« Le Christ et les religions ». Tel est le titre d’un excellent numéro de la revue catholique internationale Communio dont la parution intervient de la façon la plus heureuse dans nos débats contemporains. La volonté d’ouvrir le plus large espace de rencontre et d’échange entre les diverses religions du monde correspond à un double impératif, ecclésial et politique. Ecclésial, parce que depuis la déclaration Nostra Aetate de Vatican II et diverses initiatives de Jean-Paul II, les chrétiens ont voulu se montrer plus ouverts à l’égard des autres traditions spirituelles. Politique, parce qu’à l’heure de la globalisation, il n’est pas concevable que les religions ne communiquent pas pour parvenir au moins à une coexistence pacifique.

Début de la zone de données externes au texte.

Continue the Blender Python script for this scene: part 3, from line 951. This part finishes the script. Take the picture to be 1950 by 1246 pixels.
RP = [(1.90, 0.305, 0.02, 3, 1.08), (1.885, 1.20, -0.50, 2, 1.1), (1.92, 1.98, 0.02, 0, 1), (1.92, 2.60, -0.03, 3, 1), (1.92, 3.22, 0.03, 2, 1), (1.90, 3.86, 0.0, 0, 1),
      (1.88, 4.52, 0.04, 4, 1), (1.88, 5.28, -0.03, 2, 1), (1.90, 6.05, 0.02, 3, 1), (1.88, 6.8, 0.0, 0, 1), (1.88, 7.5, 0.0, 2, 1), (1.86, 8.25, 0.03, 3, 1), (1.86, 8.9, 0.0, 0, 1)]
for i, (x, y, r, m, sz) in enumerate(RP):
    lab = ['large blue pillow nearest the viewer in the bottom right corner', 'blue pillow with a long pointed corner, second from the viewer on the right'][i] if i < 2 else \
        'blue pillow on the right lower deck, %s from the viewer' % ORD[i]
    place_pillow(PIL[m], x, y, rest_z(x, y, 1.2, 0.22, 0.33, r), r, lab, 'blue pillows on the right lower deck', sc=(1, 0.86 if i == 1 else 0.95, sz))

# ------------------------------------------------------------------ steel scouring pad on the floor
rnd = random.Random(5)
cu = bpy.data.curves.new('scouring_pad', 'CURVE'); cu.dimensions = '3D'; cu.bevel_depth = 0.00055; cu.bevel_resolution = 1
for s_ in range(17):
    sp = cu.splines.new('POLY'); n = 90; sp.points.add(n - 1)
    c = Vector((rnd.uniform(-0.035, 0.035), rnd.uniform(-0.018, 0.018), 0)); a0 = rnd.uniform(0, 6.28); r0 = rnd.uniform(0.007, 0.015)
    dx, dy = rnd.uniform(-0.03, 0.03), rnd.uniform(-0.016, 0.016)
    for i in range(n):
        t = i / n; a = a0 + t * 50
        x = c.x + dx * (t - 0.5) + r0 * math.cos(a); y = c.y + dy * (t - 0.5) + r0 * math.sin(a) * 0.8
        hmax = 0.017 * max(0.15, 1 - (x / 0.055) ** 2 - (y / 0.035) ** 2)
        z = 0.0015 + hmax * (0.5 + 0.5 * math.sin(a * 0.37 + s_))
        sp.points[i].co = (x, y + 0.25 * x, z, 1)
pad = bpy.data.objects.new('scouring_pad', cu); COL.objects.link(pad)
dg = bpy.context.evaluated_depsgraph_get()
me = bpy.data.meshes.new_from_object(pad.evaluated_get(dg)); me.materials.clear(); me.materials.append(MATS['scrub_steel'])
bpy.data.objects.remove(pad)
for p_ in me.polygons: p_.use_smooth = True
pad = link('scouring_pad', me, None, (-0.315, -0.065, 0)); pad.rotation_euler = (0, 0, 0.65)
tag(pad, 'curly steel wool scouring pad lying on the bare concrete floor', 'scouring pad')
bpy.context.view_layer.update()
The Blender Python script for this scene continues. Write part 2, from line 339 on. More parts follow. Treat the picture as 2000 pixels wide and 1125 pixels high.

Et cet objectif devient particulièrement crucial lorsque le facteur religieux est suspecté aujourd’hui de produire le plus grand risque de conflits mondiaux.
Notons d’ailleurs qu’il y a quelque chose de vicié dans cette polémique qui voudrait concentrer la violence sur les rapports interreligieux. Comme si la neutralisation spirituelle de la planète était la première condition de l’éradication des conflits ! René Girard a montré précisément que le sacré était apparu pour limiter efficacement la désintégration des corps sociaux menacés par la montée aux extrêmes d’une violence qui est inhérente à la condition humaine. Il est donc parfaitement ridicule d’escompter une pacification de la planète par « la privatisation » des convictions spirituelles. Ce n’est que par préjugé rationaliste qu’on répand pareille absurdité, amplement contredite par le déchaînement des « guerres d’enfer » depuis la fin du dix-huitième siècle.
Il n’en existe pas moins une nécessité de régler les relations des religions entre elles par des moyens qui ne relèvent pas exclusivement des politiques. La laïcité des États a des vertus incontestables lorsqu’il s’agit de protéger la liberté des consciences et l’exercice public des cultes. Elle est incompétente pour arbitrer les débats philosophiques et théologiques. D’où l’existence d’organismes interreligieux et le bien-fondé des rencontres organisées par la communauté Sant’Egidio dans l’esprit des rassemblements d’Assise. Mais l’expérience des dernières décennies a montré à la fois l’intérêt et les limites d’un dialogue dont les partenaires peuvent être dupes de ce qu’Iréna Fernandez appelle une harmonie inaudible. Ce que l’on croit partagé par les autres ne l’est souvent pas, en raison de différences métaphysiques irréductibles. Il ne suffit pas de se reconnaître dans une aspiration religieuse diffuse. Cela peut être le plus simple moyen de favoriser la cacophonie, ou en tout cas la fausse reconnaissance de l’autre.
Si Benoît XVI a décidé de repenser les conditions du dialogue interreligieux, c’était pour des motifs graves et déterminants. Les religions ne répondent pas forcément aux mêmes questions et il faut discerner le sens précis de leurs orientations théologiques et anthropologiques. En d’autres termes, pour les chrétiens, on ne fera jamais l’économie de la question posée par Jésus sur son identité divine, celle qui, à elle seule, appelle notre adhésion la plus intime.